§ Task details
Starting from the line that contains "np.array(y))) - 0.0085)))", copy every line exactly until the line that contains "label='deep layer of", which is also included.
## START Information supplied
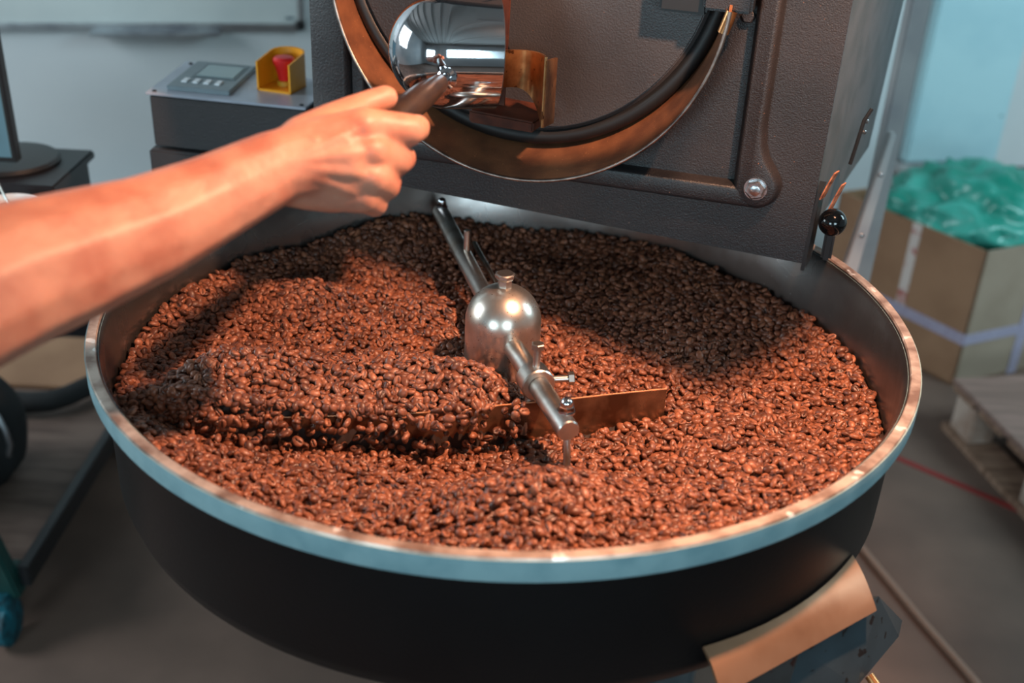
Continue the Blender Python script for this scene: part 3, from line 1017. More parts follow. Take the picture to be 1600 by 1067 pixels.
# ------------------------------------------------------------------ coffee beans
def ss(x, a, b):
    t = np.clip((x - a) / (b - a), 0, 1)
    return t * t * (3 - 2 * t)


CX = np.array([-0.40, -0.346, -0.279, -0.187, -0.096, -0.043, 0.022, 0.10, 0.2])
CY = np.array([-0.135, -0.120, -0.095, -0.078, -0.075, -0.082, -0.100, -0.085, -0.06])
noise_f = [(rng.uniform(8, 26), rng.uniform(8, 26), rng.uniform(0, 6.28), rng.uniform(-1, 1), rng.uniform(-1, 1)) for _ in range(10)]


def height(x, y):
    r = np.sqrt(x * x + y * y)
    h = 0.7135 + 0.030 * ss(-y, 0.06, 0.24) * ss(r, 0.16, 0.36) + 0.014 * ss(-x, 0.2, 0.38)
    h = h + 0.012 * ss(r, 0.33, 0.40)
    for a, b, ph, ca, cb_ in noise_f:
        h = h + 0.0009 * np.sin(a * x * ca * 3 + b * y * cb_ * 3 + ph)
    # ploughed ridge above the blade
    yc = np.interp(x, CX, CY)
    yb = np.where(x > -0.25, blade_y(x), np.interp(x, [-0.36, -0.25], [-0.165, -0.167]))
    A = 0.054 * ss(x, -0.375, -0.28) * (1 - ss(x, -0.03, 0.035)) + 0.018 * ss(x, -0.03, 0.03) * (1 - ss(x, 0.13, 0.17))
    back = np.exp(-((np.maximum(y - yc, 0)) / 0.055) ** 1.6)
    front = 1 - 0.30 * ss((yc - y) / np.maximum(yc - yb, 0.01), 0, 1)
    over = ss(y, yb - 0.010, yb + 0.001)
    prof_ = np.where(y > yc, back, front * over)
    h = h + A * prof_
    # trough swept clean in front of the blade
    d = yb - y
    T_ = ss(x, -0.36, -0.27) * (1 - ss(x, 0.06, 0.15))
    h = h - 0.010 * T_ * np.exp(-(d / 0.028) ** 2) * (d > 0)
    # heap in the foreground
    h = h + 0.042 * np.exp(-(((x - 0.038) / 0.074) ** 2 + ((y + 0.272) / 0.056) ** 2) ** 1.1)
    h = h + 0.012 * np.exp(-(((x - 0.045) / 0.10) ** 2 + ((y + 0.34) / 0.05) ** 2))
    # heap at the rear left and the wave in front of it
    h = h + 0.028 * np.exp(-(((x + 0.150) / 0.075) ** 2 + ((y - 0.345) / 0.07) ** 2))
    yr = 0.150 + 0.12 * (-(x + 0.18)) * (x < -0.18) - 0.15 * (x + 0.18) * (x > -0.18)
    sgn = np.where(y > yr, np.exp(-((y - yr) / 0.030) ** 2), np.exp(-((y - yr) / 0.075) ** 2))
    h = h + 0.016 * sgn * ss(x, -0.33, -0.22) * (1 - ss(x, -0.07, -0.02))
    # small slope towards the hub
    h = h + 0.006 * np.exp(-(r / 0.10) ** 2) * (y > 0.0)
    return h


def grad(x, y, e=0.0015):
    return (height(x + e, y) - height(x - e, y)) / (2 * e), (height(x, y + e) - height(x, y - e)) / (2 * e)


def bean_mesh(name, L, Wd, H, seedv):
    """one roasted bean: domed back, flat face with an S-shaped crease on +z"""
    bm = bmesh.new()
    nu, nv = 20, 12
    rows = []
    rr = random.Random(seedv)
    kx = rr.uniform(-0.08, 0.08)
    sc = rr.uniform(0.5, 1.0)
    for j in range(nv + 1):
        th_ = PI * j / nv           # 0 = +z
        row = []
        for i in range(nu):
            ph = 2 * PI * i / nu
            x = math.sin(th_) * math.cos(ph)
            y = math.sin(th_) * math.sin(ph)
            z = math.cos(th_)
            row.append((x, y, z))
            if j in (0, nv):
                break
        rows.append(row)
    vr = []
    cre = []
    for row in rows:
        r_ = []
        for (x, y, z) in row:
            cr = 0.0
            X, Y = x * L, y * Wd * (1 + kx * x)
            if z > 0:
                Z = (z ** 0.75) * H * 0.42
                s_ = 0.10 * sc * math.sin(x * 2.6)
                w = math.exp(-((y - s_) / 0.13) ** 2) * (1 - abs(x) ** 4)
                Z -= w * H * 0.34
                Z += 0.05 * H * math.exp(-((abs(y - s_) - 0.30) / 0.16) ** 2) * z
                cr = w
            else:
                Z = -((-z) ** 0.92) * H * 0.62
            v = bm.verts.new((X, Y, Z))
            r_.append(v)
            cre.append(cr)
        vr.append(r_)
    for a, b in zip(vr, vr[1:]):
        for i in range(nu):
            k = (i + 1) % nu
            if len(a) == 1:
                bm.faces.new((a[0], b[i], b[k]))
            elif len(b) == 1:
                bm.faces.new((a[i], b[0], a[k]))
            else:
                bm.faces.new((a[i], b[i], b[k], a[k]))
    bm.verts.index_update()
    bmesh.ops.recalc_face_normals(bm, faces=bm.faces)
    me = bpy.data.meshes.new(name)
    bm.to_mesh(me)
    bm.free()
    at = me.attributes.new('crease', 'FLOAT', 'POINT')
    at.data.foreach_set('value', np.array(cre, dtype=np.float32))
    me.shade_smooth()
    me.materials.append(M['bean'])
    return me


bean_meshes = [bean_mesh('coffee_bean', 0.0054, 0.0041, 0.0052, 1), bean_mesh('coffee_bean', 0.0050, 0.0040, 0.0050, 2),
               bean_mesh('coffee_bean', 0.0058, 0.0040, 0.0048, 3)]

# bed: dark surface just under the visible beans
bm = new()
NR, NA = 60, 200
rows = []
for i in range(NR + 1):
    r = 0.3995 * i / NR
    if i == 0:
        rows.append([bm.verts.new((0, 0, float(height(np.array(0.0), np.array(0.0))) - 0.009))])
        continue
    row = []
    for k in range(NA):
        a = 2 * PI * k / NA
        x, y = r * math.cos(a), r * math.sin(a)
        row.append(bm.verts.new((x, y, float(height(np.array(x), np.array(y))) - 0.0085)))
    rows.append(row)
for a, b in zip(rows, rows[1:]):
    for k in range(NA):
        j = (k + 1) % NA
        if len(a) == 1:
            bm.faces.new((a[0], b[k], b[j]))
        else:
            bm.faces.new((a[k], b[k], b[j], a[j]))
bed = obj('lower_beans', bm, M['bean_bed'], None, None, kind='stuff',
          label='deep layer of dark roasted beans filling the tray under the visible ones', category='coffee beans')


def sample_layer(sp, zoff, zj):
    ys = np.arange(-0.40, 0.40, sp * 0.866)
    P = []
    for k, y in enumerate(ys):
        xs = np.arange(-0.40 + (k % 2) * sp / 2, 0.40, sp)
        P.append(np.stack([xs, np.full_like(xs, y)], 1))
    P = np.concatenate(P)
    P = P + rng.normal(0, sp * 0.24, P.shape)
    gx, gy = grad(P[:, 0], P[:, 1])
    extra = np.sqrt(1 + gx ** 2 + gy ** 2) - 1
    reps = np.minimum(np.floor(extra * 1.5 + rng.random(len(P))), 5).astype(int)
    P2 = np.repeat(P, reps, axis=0) + rng.normal(0, sp * 0.35, (reps.sum(), 2))
    P = np.concatenate([P, P2])
    z = height(P[:, 0], P[:, 1]) + zoff + rng.normal(0, zj, len(P))
    return np.column_stack([P, z])


top = sample_layer(0.0075, -0.0020, 0.0018)
mid = sample_layer(0.0078, -0.0062, 0.0012)
flag_top = np.concatenate([np.ones(len(top)), np.zeros(len(mid))])
pts = np.concatenate([top, mid])
rad = np.hypot(pts[:, 0], pts[:, 1])
keep = rad < 0.3945
keep &= np.hypot(pts[:, 0] - HX, pts[:, 1] - HY) > 0.0445
inb = (pts[:, 0] > -0.252) & (pts[:, 0] < 0.170)
dby = pts[:, 1] - blade_y(pts[:, 0])
keep &= ~(inb & (np.abs(dby + 0.002) < 0.0045) & (pts[:, 2] < 0.744))
# clear of the shafts
for a_, b_ in (((HX, HY), (p1.x, p1.y)), ((HX, HY), (p2.x, p2.y))):
    a_, b_ = np.array(a_), np.array(b_)
    ab = b_ - a_
    t = np.clip(((pts[:, :2] - a_) @ ab) / (ab @ ab), 0, 1)
    dd = np.linalg.norm(pts[:, :2] - (a_ + t[:, None] * ab), axis=1)
    keep &= ~((dd < 0.0155) & (pts[:, 2] > ZS - 0.017))
pts, flag_top = pts[keep], flag_top[keep]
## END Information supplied
§ Expected answer
        row.append(bm.verts.new((x, y, float(height(np.array(x), np.array(y))) - 0.0085)))
    rows.append(row)
for a, b in zip(rows, rows[1:]):
    for k in range(NA):
        j = (k + 1) % NA
        if len(a) == 1:
            bm.faces.new((a[0], b[k], b[j]))
        else:
            bm.faces.new((a[k], b[k], b[j], a[j]))
bed = obj('lower_beans', bm, M['bean_bed'], None, None, kind='stuff',
          label='deep layer of dark roasted beans filling the tray under the visible ones', category='coffee beans')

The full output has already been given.